Faith and Values: Resurrection of spring brings another, more important, resurrection to mind
Not too long ago, a single white crocus pushed through the thawing ground right next to our front door.
Incredibly, this bloom has survived the last of spring’s snow, the UPS guy, my own careless footfalls, even the hungry deer who share our address.
Yes, I know, this stuff happens every year. I’ll come back to that.
This year, I’ve purposed to slow down and gaze at that single blossom – and enjoy how its color wears the texture of velvety ice cream, how its vibrant life reaches relentlessly from still-cold soil.
Again, this flowers-bloom-in-the-springtime-business is hardly news. But in all our busyness, in all our preoccupation with this thing, and pining after that other thing, we often miss what God our Creator has put right under our noses.
Don’t you think?
Christians are on the cusp of remembering the most important week in human history, and we do well to battle the busyness, familiarity, and distractions that rob us of its wonder.
The days between Palm Sunday and next Sunday’s Easter are cues from our very calendars to slow down and marvel at God’s great love for people like us.
In your mind’s eye, can you see the Jerusalem crowds on that first Palm Sunday? Can you hear the people’s ironic cheers for a Jesus of their own imagining, a Jesus they assumed had come to be who they wanted him to be, to make their lives easier?
Gaze long enough at Palm Sunday through the lens of Scripture and you’ll be confronted with the harsh reality that Jesus did not come to establish a booster club, a group of weekend enthusiasts.

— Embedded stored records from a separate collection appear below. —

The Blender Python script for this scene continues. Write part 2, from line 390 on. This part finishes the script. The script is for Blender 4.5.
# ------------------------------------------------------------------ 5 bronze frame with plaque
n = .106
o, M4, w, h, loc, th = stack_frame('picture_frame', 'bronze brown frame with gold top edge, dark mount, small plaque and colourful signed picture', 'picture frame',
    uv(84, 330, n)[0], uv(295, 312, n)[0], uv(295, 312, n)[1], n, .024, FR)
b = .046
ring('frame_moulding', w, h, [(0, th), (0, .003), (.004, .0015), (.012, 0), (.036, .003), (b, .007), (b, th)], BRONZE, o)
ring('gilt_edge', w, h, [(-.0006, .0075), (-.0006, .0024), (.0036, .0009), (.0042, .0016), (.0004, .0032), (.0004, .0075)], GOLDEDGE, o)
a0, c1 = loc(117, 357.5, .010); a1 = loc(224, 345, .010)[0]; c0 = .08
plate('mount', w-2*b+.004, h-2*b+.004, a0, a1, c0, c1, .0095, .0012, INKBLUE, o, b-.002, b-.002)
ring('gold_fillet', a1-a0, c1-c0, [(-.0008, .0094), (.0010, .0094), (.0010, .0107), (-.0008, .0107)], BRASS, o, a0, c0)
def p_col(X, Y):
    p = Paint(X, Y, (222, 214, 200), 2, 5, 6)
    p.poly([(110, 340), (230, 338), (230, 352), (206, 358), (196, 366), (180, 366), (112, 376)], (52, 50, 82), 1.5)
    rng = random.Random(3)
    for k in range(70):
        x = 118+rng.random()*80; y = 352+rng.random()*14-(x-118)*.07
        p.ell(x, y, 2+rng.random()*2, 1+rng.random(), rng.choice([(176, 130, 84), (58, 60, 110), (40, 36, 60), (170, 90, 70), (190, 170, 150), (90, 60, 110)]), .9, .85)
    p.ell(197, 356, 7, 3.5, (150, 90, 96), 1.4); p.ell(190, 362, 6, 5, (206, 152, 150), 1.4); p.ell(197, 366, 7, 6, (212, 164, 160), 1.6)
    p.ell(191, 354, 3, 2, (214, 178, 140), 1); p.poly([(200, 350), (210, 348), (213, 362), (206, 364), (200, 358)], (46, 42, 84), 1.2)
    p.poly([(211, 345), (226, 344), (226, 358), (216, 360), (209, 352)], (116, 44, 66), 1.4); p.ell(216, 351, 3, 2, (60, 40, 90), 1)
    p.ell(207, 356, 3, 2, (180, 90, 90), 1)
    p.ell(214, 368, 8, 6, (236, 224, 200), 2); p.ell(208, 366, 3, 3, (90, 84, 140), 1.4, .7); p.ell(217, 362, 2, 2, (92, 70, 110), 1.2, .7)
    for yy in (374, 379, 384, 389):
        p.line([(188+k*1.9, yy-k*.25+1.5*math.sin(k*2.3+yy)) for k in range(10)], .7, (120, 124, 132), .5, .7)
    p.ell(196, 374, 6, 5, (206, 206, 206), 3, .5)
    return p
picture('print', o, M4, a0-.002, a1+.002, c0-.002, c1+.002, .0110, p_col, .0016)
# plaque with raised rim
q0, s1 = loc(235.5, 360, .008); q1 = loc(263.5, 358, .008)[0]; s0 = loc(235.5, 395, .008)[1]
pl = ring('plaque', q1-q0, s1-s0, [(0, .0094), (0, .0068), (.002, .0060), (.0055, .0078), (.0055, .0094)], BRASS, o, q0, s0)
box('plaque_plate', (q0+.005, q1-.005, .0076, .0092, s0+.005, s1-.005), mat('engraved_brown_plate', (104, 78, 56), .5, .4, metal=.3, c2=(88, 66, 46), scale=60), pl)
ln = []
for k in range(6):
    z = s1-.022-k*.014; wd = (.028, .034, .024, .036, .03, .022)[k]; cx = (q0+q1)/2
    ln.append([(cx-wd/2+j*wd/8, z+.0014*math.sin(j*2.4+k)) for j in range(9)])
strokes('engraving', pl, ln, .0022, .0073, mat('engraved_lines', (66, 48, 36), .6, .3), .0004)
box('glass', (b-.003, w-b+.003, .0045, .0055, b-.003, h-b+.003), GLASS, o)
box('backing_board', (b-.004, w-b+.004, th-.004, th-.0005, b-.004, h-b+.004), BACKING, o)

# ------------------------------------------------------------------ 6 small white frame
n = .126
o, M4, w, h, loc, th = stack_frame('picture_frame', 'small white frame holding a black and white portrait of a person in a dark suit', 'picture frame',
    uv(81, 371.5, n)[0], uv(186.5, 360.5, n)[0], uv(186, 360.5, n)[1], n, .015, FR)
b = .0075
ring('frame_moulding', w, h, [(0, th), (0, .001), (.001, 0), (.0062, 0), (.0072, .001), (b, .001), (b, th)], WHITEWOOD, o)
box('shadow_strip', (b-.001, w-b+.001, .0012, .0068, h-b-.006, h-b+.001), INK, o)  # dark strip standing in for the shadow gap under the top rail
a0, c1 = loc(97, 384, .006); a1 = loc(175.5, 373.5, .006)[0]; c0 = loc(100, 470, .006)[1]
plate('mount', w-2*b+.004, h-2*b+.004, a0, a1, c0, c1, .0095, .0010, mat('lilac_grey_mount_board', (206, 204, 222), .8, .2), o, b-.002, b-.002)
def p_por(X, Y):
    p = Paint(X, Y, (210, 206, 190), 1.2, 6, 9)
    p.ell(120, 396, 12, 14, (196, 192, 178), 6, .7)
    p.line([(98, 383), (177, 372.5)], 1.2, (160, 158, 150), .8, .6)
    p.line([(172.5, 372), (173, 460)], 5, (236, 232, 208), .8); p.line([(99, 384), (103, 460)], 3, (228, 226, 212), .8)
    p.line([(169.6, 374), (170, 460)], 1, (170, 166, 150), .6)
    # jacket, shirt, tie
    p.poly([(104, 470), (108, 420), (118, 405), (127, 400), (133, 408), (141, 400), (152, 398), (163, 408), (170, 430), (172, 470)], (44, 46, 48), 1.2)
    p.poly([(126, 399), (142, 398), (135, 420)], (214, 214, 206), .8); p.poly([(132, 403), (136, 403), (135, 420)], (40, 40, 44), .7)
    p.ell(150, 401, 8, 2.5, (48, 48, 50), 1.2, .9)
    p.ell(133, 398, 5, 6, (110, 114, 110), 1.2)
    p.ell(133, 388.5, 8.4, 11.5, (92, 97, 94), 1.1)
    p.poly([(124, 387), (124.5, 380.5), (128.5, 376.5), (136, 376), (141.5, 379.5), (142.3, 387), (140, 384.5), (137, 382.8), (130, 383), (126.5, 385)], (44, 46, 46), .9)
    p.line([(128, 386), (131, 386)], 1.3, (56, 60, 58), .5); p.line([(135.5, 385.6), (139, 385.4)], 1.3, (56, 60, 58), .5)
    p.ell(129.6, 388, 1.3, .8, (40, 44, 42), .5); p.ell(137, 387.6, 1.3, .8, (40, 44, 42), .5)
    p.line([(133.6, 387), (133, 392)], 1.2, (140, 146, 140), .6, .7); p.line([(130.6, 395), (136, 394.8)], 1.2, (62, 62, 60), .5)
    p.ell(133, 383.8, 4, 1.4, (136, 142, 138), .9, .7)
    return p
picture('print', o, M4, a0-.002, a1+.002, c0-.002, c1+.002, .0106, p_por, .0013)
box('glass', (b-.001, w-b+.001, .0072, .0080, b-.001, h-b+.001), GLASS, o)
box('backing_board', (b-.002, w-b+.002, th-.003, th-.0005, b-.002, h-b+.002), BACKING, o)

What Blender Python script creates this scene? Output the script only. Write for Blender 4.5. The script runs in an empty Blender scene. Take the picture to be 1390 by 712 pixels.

Jesus, God in a human body, came not to be admired, but to die. For people like us.
That’s what gives us the good in Good Friday. Jesus’ gruesome death, as one religious leader at the time unwittingly surmised, would “gather together in one the children of God who were scattered abroad.”
What’s that all about?
Its broadest meaning is this: sin scatters us from the intimate fellowship with God we were created to enjoy. Jesus is God, who came to live a perfect, sinless life for us as our substitute, and then to further serve as our substitute on Calvary’s cross.
Jesus took upon himself sin’s curse: physical death, yes, but of infinitely more importance, condemnation from God for sin. Our sin.
This sacrifice for sinners like us is proven by the empty tomb. Easter reminds us of this: “You seek Jesus of Nazareth, who was crucified. He is risen!”
Scattered people like us are gathered back to God by trusting in Jesus’ substitutionary life, death and resurrection. The Bible puts it this way: “For God made Christ, who never sinned, to be the offering for our sin, so that we could be made right with God through Christ.”
Hundreds of people saw and interacted with Jesus after his resurrection for many days, and believed him to be exactly who he declared himself to be – the Son of God come to save sinners from hell, to give them eternal life.
Through eyes of faith, do you see Jesus his way?
The challenges for some of us church people this time of year are the same things that had kept me from really appreciating the season’s first blossom: busyness and familiarity distract us from the person at the center of our celebration: Jesus.
As we enjoy Easter’s colors and candies, its baskets and bunnies, even its beloved liturgy, let’s purpose to marvel afresh at the wonder of it all.
Let’s slow down enough to savor our savior.